▶ Work required:
Reproduce the span that opens at the line containing "79), .6, var=.02, scale=3)" and closes at the line containing "124), .4, var=.03)", both lines included, without alteration and without any other line.

▶ Data lines:
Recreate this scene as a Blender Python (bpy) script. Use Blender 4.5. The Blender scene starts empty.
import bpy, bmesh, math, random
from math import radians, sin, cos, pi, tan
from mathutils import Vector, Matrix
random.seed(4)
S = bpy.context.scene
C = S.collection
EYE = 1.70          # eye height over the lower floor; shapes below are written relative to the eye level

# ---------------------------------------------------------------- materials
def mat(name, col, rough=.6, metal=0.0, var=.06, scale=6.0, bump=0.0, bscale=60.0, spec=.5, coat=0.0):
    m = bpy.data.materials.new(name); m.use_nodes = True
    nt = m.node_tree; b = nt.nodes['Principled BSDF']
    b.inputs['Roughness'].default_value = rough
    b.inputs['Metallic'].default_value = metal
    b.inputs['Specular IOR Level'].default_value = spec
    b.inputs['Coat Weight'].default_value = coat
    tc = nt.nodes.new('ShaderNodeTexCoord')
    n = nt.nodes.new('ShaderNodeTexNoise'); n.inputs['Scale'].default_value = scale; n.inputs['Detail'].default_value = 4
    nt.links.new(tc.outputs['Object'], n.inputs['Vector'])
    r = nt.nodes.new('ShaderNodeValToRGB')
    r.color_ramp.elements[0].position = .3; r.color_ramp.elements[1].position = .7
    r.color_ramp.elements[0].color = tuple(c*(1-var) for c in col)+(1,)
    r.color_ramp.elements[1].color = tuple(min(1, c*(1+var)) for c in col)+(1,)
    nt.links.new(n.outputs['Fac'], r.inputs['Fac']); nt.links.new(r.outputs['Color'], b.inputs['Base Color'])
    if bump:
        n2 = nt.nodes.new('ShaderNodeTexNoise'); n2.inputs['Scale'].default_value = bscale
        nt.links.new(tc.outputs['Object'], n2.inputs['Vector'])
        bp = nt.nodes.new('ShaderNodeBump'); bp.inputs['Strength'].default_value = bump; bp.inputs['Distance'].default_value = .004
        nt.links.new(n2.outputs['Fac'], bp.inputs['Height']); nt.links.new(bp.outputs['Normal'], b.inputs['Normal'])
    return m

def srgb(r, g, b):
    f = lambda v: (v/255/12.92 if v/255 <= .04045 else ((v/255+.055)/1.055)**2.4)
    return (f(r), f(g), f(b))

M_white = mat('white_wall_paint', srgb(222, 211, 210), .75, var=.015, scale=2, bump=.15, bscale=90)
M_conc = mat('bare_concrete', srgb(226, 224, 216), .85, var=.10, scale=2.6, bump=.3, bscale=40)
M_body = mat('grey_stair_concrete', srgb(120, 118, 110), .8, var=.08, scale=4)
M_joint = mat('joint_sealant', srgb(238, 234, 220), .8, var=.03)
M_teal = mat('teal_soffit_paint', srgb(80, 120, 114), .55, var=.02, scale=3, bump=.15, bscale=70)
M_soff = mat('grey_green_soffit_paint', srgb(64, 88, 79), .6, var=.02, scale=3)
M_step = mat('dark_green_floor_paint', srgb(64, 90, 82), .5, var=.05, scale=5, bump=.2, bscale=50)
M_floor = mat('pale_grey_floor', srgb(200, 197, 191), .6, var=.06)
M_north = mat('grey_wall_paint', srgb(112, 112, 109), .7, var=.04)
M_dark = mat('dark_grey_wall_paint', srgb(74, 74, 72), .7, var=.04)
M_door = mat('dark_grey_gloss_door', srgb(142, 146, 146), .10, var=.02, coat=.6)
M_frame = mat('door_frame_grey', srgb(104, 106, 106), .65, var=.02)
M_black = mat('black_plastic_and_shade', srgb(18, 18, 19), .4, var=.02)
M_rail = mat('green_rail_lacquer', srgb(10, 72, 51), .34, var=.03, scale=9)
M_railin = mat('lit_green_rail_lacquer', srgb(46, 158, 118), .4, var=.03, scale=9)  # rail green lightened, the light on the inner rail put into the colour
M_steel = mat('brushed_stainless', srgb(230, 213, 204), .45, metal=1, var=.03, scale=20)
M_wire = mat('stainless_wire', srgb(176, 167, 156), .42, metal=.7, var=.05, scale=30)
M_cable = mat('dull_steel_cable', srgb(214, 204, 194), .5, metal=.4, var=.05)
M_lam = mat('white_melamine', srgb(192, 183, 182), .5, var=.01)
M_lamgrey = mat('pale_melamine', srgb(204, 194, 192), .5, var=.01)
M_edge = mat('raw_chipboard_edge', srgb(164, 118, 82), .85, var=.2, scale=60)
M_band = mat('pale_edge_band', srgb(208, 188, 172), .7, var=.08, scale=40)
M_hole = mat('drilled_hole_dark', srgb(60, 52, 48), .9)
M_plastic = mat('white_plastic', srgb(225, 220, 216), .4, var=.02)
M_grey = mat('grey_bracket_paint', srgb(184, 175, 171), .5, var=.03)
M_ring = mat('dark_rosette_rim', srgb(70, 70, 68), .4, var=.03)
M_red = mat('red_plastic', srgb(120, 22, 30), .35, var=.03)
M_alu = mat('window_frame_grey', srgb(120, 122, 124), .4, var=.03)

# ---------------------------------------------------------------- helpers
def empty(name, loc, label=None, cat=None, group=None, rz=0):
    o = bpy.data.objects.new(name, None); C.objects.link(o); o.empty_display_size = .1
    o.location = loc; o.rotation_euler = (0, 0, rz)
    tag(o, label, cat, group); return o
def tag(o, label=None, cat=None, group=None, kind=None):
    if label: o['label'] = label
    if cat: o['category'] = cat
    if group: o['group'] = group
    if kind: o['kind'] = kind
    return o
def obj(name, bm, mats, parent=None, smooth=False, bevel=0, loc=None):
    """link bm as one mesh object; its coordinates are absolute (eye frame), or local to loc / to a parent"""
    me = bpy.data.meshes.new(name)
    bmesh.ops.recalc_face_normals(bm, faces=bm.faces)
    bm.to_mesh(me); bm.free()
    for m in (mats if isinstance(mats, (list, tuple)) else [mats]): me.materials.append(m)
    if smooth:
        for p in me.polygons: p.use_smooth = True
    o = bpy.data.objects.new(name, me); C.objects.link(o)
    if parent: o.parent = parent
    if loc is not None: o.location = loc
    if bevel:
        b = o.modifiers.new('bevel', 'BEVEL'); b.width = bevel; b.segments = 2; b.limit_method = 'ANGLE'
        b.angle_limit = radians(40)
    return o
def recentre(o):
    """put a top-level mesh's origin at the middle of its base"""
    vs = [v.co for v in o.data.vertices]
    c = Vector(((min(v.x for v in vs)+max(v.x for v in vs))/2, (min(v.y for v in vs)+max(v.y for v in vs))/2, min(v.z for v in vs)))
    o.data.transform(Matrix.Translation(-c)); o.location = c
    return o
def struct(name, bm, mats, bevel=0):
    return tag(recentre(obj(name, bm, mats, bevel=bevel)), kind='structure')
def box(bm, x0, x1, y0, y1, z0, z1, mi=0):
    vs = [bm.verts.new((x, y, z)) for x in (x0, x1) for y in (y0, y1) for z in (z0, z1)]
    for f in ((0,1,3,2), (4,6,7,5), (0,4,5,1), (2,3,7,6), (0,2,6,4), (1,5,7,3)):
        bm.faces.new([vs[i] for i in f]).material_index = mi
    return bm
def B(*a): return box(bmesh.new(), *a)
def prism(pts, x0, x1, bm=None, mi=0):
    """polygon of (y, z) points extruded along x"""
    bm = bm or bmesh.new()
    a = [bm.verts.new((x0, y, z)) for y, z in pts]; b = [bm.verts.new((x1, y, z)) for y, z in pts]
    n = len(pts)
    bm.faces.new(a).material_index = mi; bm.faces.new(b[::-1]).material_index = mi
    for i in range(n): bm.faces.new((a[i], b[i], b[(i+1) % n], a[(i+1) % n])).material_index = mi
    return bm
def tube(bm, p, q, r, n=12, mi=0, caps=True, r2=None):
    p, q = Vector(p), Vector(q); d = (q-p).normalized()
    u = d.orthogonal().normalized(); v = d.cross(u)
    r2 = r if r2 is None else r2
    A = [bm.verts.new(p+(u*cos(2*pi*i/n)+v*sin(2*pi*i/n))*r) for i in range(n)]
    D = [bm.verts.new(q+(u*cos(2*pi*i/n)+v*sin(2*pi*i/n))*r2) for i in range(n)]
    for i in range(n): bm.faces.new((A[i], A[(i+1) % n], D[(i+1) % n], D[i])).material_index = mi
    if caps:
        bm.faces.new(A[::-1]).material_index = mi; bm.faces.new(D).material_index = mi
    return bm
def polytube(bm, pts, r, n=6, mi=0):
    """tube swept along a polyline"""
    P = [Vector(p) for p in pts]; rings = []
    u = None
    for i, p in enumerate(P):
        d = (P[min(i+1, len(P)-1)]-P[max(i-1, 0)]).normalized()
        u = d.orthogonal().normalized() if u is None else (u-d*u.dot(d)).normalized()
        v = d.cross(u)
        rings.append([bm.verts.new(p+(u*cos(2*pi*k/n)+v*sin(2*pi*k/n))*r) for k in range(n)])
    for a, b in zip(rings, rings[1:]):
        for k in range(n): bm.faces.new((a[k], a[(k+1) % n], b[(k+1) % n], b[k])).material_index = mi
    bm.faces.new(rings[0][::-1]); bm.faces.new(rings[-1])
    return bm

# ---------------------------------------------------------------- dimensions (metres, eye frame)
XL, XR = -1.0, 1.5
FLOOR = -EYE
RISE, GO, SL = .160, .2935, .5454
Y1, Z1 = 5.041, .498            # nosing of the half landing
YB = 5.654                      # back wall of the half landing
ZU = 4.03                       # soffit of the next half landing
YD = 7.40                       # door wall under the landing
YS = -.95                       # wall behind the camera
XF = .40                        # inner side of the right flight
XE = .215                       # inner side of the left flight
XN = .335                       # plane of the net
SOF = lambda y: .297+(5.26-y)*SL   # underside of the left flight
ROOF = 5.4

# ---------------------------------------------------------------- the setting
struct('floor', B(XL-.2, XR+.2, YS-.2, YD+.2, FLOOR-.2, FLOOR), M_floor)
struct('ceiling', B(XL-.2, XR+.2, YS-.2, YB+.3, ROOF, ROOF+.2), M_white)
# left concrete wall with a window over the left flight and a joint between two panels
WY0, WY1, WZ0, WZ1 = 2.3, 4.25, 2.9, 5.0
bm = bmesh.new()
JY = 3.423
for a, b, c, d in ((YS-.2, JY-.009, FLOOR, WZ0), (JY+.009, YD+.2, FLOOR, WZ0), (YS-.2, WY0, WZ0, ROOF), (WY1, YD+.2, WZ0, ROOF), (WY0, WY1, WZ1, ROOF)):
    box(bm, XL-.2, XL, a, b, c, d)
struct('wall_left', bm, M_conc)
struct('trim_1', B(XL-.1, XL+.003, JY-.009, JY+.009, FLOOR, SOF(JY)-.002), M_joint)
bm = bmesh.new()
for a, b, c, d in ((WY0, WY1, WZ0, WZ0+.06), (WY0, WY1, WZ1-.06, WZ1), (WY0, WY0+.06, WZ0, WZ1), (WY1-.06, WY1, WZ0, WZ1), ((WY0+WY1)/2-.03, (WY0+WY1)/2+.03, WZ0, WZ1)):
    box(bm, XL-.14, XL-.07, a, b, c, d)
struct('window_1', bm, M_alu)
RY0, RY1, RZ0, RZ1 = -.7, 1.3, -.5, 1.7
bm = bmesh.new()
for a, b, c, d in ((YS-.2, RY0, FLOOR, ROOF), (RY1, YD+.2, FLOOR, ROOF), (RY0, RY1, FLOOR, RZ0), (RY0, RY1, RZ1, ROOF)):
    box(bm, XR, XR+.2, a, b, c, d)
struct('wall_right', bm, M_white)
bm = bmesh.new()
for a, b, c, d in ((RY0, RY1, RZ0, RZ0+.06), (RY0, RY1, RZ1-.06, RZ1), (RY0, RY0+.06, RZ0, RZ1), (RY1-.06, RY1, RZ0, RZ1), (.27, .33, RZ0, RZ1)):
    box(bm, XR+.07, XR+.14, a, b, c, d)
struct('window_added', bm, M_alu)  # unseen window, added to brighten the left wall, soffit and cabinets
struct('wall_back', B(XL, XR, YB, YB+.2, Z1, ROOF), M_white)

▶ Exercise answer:
M_soff = mat('grey_green_soffit_paint', srgb(64, 88, 79), .6, var=.02, scale=3)
M_step = mat('dark_green_floor_paint', srgb(64, 90, 82), .5, var=.05, scale=5, bump=.2, bscale=50)
M_floor = mat('pale_grey_floor', srgb(200, 197, 191), .6, var=.06)
M_north = mat('grey_wall_paint', srgb(112, 112, 109), .7, var=.04)
M_dark = mat('dark_grey_wall_paint', srgb(74, 74, 72), .7, var=.04)
M_door = mat('dark_grey_gloss_door', srgb(142, 146, 146), .10, var=.02, coat=.6)
M_frame = mat('door_frame_grey', srgb(104, 106, 106), .65, var=.02)
M_black = mat('black_plastic_and_shade', srgb(18, 18, 19), .4, var=.02)
M_rail = mat('green_rail_lacquer', srgb(10, 72, 51), .34, var=.03, scale=9)
M_railin = mat('lit_green_rail_lacquer', srgb(46, 158, 118), .4, var=.03, scale=9)  # rail green lightened, the light on the inner rail put into the colour
M_steel = mat('brushed_stainless', srgb(230, 213, 204), .45, metal=1, var=.03, scale=20)
M_wire = mat('stainless_wire', srgb(176, 167, 156), .42, metal=.7, var=.05, scale=30)
M_cable = mat('dull_steel_cable', srgb(214, 204, 194), .5, metal=.4, var=.05)
M_lam = mat('white_melamine', srgb(192, 183, 182), .5, var=.01)
M_lamgrey = mat('pale_melamine', srgb(204, 194, 192), .5, var=.01)
M_edge = mat('raw_chipboard_edge', srgb(164, 118, 82), .85, var=.2, scale=60)
M_band = mat('pale_edge_band', srgb(208, 188, 172), .7, var=.08, scale=40)
M_hole = mat('drilled_hole_dark', srgb(60, 52, 48), .9)
M_plastic = mat('white_plastic', srgb(225, 220, 216), .4, var=.02)
M_grey = mat('grey_bracket_paint', srgb(184, 175, 171), .5, var=.03)
M_ring = mat('dark_rosette_rim', srgb(70, 70, 68), .4, var=.03)
M_red = mat('red_plastic', srgb(120, 22, 30), .35, var=.03)
M_alu = mat('window_frame_grey', srgb(120, 122, 124), .4, var=.03)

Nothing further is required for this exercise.